= Exercise brief =
Answer with one number only: the number of lines that include the word "hand".

= Data extract =

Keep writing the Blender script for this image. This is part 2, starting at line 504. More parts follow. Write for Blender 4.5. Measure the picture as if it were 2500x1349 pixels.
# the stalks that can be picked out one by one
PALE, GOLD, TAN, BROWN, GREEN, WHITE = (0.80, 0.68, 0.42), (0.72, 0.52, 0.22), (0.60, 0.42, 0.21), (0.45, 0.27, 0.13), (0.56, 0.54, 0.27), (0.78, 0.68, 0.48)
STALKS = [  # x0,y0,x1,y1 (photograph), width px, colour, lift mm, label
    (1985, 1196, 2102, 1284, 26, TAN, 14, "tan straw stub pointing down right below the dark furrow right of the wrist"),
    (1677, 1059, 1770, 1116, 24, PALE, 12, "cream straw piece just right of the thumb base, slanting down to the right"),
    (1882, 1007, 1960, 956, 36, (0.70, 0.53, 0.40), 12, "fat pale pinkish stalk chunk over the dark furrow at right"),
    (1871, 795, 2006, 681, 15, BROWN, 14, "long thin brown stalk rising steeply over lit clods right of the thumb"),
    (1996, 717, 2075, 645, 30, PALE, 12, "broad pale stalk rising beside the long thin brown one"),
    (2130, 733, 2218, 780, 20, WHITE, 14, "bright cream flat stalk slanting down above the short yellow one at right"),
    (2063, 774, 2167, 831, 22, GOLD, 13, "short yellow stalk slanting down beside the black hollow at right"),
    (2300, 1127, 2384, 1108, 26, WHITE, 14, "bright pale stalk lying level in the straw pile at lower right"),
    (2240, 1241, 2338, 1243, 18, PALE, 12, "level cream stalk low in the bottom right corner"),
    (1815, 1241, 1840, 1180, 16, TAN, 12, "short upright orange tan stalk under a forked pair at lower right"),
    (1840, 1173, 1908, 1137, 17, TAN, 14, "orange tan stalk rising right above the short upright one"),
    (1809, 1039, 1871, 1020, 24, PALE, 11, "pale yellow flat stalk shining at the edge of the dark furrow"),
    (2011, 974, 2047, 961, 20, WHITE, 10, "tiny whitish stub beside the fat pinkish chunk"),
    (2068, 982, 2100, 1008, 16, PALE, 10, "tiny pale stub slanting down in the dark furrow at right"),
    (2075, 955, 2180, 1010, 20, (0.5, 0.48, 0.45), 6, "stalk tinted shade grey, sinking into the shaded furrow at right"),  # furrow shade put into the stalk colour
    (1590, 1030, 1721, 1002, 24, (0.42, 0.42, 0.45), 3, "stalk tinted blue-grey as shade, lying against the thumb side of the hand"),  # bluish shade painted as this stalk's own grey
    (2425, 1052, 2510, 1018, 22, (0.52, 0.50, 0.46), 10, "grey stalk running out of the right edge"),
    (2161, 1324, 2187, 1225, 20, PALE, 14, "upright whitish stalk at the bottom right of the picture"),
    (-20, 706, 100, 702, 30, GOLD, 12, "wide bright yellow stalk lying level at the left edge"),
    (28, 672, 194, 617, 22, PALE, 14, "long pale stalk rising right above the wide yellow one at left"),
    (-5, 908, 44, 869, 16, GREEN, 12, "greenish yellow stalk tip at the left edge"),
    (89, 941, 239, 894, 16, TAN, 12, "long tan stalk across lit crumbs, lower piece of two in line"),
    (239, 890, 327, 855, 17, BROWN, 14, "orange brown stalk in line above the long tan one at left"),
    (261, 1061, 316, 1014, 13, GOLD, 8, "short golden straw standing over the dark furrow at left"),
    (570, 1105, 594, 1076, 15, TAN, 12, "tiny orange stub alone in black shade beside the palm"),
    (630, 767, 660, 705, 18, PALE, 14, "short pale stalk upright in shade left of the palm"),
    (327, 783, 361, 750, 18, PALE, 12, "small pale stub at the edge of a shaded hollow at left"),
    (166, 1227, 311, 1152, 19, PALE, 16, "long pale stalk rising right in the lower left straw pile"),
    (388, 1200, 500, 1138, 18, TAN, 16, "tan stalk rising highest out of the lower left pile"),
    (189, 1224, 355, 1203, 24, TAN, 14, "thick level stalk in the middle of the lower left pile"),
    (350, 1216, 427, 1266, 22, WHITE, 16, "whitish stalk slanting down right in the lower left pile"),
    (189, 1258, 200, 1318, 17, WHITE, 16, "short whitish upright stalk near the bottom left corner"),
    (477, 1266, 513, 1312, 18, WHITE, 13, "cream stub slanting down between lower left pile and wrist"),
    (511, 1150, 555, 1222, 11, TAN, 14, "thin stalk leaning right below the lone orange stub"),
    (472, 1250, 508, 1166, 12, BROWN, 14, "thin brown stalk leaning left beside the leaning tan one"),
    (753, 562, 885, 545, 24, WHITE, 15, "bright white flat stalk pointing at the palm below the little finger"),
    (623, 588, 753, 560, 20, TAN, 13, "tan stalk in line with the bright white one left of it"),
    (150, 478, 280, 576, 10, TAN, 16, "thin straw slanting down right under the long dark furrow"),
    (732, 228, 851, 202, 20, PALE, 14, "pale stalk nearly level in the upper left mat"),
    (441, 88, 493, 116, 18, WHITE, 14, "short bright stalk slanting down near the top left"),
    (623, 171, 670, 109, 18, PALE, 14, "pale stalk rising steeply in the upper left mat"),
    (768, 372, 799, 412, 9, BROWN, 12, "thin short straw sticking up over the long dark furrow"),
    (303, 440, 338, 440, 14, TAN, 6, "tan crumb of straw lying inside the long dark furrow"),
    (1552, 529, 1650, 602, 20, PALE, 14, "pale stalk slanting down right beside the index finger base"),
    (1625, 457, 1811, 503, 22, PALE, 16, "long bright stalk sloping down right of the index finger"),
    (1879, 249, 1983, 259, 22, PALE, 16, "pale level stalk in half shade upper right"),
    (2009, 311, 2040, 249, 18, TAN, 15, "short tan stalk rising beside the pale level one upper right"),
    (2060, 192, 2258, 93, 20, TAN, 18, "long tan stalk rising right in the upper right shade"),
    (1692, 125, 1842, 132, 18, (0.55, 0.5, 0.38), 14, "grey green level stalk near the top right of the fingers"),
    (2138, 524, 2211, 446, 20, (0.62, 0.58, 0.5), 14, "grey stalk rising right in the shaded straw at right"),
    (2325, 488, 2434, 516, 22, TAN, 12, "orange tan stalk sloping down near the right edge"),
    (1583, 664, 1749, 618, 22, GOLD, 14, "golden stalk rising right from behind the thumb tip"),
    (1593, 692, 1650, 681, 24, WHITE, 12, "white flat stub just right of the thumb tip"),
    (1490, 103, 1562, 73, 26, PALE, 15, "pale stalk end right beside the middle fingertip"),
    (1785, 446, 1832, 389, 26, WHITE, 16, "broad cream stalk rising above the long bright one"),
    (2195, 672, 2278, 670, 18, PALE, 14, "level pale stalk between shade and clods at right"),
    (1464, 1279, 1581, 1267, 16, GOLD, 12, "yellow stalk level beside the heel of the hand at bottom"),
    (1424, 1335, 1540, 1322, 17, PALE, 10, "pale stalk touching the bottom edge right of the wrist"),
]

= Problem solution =
2